僕は未だにアイドルなるもののことはよくわからない。昭和歌謡も、有名な曲ならさすがに聴いたことはあるが、詳しくわかるわけではない。そんな僕でも、「瞳はダイアモンド」が良いと思えた。「スローモーション」が良いと思えた。「夢で逢えたら」がこんなに素敵な曲だなんて知らなかった。たぶんこれは、矢川葵さんが夢見たキラキラを集め続けて、アイドルとして歌い継いでくれたおかげだ。僕はまた新しい音楽の扉の鍵を手に入れることができた。それこそ、はじめてブクガを見たときのように。

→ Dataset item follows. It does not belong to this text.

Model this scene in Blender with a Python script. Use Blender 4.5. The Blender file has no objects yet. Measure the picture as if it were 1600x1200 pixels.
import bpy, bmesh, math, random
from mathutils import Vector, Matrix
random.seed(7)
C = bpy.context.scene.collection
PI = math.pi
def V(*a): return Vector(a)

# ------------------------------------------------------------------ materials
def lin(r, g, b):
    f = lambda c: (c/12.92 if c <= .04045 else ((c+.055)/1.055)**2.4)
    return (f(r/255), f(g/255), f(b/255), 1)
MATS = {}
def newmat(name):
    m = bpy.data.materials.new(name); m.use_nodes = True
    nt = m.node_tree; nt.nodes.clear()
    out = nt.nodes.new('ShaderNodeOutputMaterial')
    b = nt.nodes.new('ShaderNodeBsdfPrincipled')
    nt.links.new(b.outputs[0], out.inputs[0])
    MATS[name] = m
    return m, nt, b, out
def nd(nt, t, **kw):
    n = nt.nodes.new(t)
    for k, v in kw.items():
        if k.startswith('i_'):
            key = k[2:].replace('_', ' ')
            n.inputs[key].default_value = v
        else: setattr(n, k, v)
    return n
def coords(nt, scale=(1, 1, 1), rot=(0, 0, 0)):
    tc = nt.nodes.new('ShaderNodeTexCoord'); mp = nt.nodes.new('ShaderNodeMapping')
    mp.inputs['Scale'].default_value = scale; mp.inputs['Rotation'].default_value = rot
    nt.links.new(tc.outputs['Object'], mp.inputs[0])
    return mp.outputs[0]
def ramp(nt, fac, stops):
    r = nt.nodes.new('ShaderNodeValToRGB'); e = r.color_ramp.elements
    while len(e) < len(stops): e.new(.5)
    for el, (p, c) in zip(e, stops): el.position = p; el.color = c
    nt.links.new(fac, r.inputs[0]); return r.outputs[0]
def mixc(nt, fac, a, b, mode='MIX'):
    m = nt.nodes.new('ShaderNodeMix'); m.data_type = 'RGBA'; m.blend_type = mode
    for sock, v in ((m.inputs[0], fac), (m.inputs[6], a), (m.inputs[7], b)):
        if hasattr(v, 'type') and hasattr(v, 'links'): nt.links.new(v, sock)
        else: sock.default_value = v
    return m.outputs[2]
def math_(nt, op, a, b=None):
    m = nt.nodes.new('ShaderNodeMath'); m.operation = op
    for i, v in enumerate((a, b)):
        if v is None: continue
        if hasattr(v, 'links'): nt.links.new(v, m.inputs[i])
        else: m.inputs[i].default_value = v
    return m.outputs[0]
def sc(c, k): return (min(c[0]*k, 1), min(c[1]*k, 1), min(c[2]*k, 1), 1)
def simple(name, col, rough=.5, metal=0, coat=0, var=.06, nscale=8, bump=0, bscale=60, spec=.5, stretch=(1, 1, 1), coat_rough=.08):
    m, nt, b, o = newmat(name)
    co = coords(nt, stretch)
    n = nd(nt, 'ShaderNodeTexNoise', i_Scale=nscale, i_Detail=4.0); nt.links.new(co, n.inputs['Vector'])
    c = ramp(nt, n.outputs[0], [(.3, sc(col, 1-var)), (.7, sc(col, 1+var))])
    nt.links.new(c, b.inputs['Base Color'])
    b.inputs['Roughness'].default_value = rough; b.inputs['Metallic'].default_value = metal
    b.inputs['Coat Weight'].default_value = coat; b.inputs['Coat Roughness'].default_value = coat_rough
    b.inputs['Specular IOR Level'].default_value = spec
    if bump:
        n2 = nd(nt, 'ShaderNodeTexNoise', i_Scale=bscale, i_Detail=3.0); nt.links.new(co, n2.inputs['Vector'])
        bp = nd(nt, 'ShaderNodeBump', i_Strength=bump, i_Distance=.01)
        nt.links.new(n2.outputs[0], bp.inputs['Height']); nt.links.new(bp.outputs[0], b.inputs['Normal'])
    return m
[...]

余談だが、最後に「ブチ上がりたいんや!」とコンセプト無視で披露された「タイミング」。音楽がテレビの向こうにあった平成の時代。僕にとっての音楽の原風景のひとつだ。当時こどもだった僕は、曲の良し悪しはおろか、歌詞もよくわからなかった。おとなになった僕は、予期せず再会した「タイミング」という曲が、目の前にいるアイドルのことを歌っているように聴こえた。いくら時代が変わり、その読まれ方も変わろうが、歌い継がれることで、「フシギなチカラ」は湧いてくる。当の本人はそんなつもりではなかっただろうけど、こういうズレも僕の「タイミング」ということで、ご容赦いただきたいと思う。